North lacks the two out of three top honors he needs to bid a vulnerable weak-two, so passes. East opens 1 Diamond with his 14 points, South passes and West must respond 1 Heart to force partner to describe his hand. East rebids 2 Clubs to show his two suits and probably 13-16 points since he didn't reverse. West has enough for game and no apparent fit, so rebids 3 No Trump. Whatever North leads, Declarer must stop to count and plan. 

Declarer sees 6 top tricks; the Ace-King of Spades, the Ace of Hearts, the Ace-King of Diamonds and the Ace of Clubs. He can't be sure of 3-3 fits in Hearts and Diamonds, so needs to set up the Clubs for 3 more tricks. He may have to give up the lead so he must keep a death grip on his stoppers. When he gets the lead, he will attack the Clubs immediately. He must set up his 9 tricks before he cashes any stoppers. If he does this he will make his contract for a good score.

East passes and South must open 1 No Trump. West stops to count and think. Normally, to overcall 1 No Trump, he wants to have at least as good a hand as opener. He sees only 3 sure tricks, but if South has the Queen of Diamonds for his opening, he might get 7 tricks. He might then get 8 tricks with partner's help, but then he would also set South. He decides to pass as does North and East. 

West leads a high Diamond as would every West in the world with the Ace-King-Jack atop a 6-card suit. Declarer stops to count and plan. He sees that he needs the Club finesse to have a chance, so wins the third Diamond with the Queen and immediately leads a low Club from the dummy and covers East's play with the King or Jack as needed. He breathes a sigh of relief when it holds. He can run the suit if East played the King, but must return to dummy's King of Hearts to lead another Club otherwise. He can try for more, but has 7 tricks for his contract.

I have no idea how two pairs ended up in Hearts. Ugh! 

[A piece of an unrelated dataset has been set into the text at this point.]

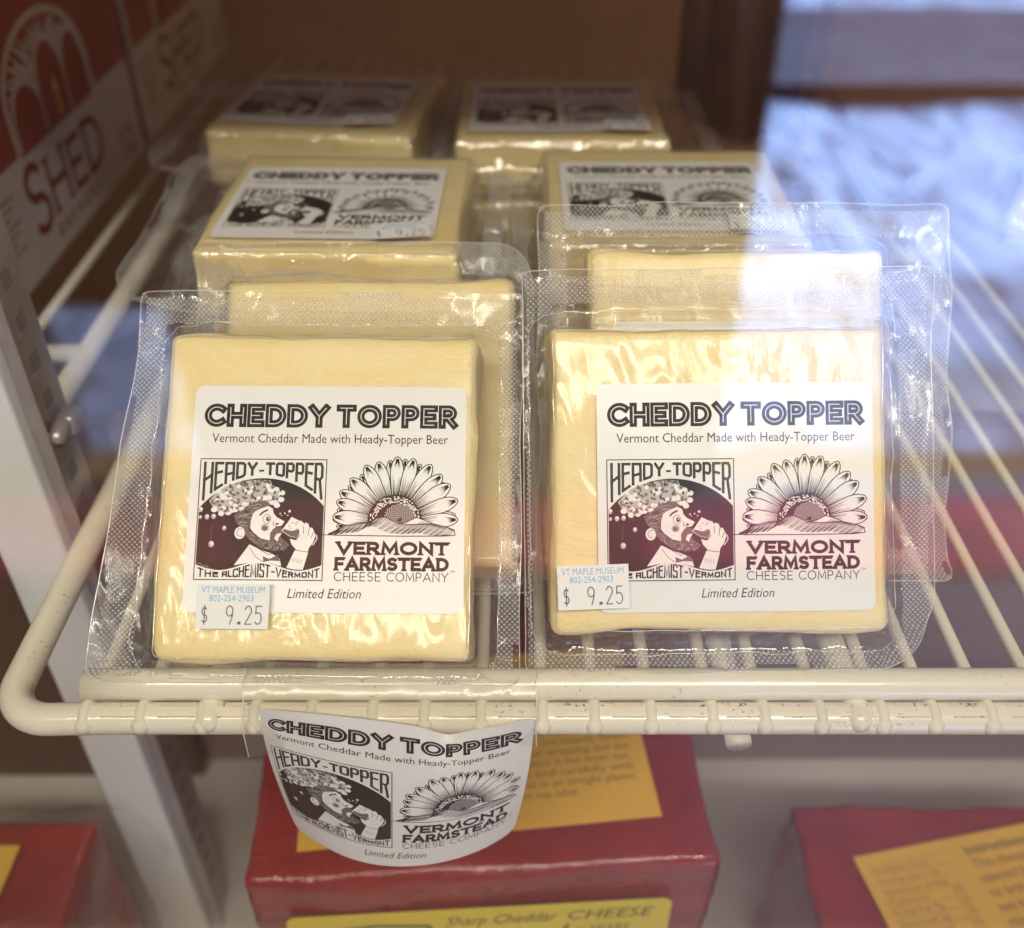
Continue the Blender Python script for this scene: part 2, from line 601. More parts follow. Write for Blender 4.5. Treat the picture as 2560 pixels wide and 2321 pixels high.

South passes and West opens 1 Spade with his 5-card suit and 13 points. East responds 2 Clubs with his 5-card suit and 11 points to force partner to describe his hand. West rebids 2 Hearts to show his two suits and 13-18 points. East stops to reevaluate and think. He now sees a fit and 13 points and raises to 4 Hearts. It makes and two pairs must sing the Reevaluation Blues. Always stop to reevaluate before every bid or you may toss away easy games.